Membaiknya harga telur, menurut Sukarman, akan bertahan hingga 6-12 bulan ke depan, menunggu DOC-DOC yang kini mengisi kandang siap berproduksi. Adapun populasi ayam di Blitar diperkirakan kembali pulih dalam satu tahun ke depan.
”Oleh karena itu, pemerintah mesti mengawal kondisi ini karena saat ini harga telur sudah seimbang dengan harga pakan. Kondisi pakan tersedia di pasaran, tetapi harganya juga tinggi, setengah juta rupiah per zak. Titik impas biaya produksi sekarang Rp 21.000-Rp 22.000 dari sebelumnya Rp 17.000-Rp 18.000,” ucapnya.
Dihubungi secara terpisah, Kepala Dinas Peternakan dan Perikanan Kabupaten Blitar Toha Mashuri, melalui Whatsapp, mengatakan, populasi ayam petelur di wilayahnya saat ini tinggal 13,726 juta ekor dari sebelumnya 20 juta ekor. Kondisi ini berpengaruh terhadap produksi telur dari sebelumnya 1.000 ton per hari menjadi 312 ton per hari.

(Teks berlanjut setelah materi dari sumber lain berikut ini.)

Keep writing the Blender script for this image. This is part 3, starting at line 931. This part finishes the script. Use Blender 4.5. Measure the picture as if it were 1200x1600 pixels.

Selama ini Blitar menjadi salah satu sentra telur ayam di Jawa Timur. Dari produksi telur yang dihasilkan, 40 persen digunakan untuk memenuhi kebutuhan konsumen di Jawa Timur, 20 persen di luar provinsi termasuk Jabodetabek, dan sisanya dikonsumsi masyarakat Blitar.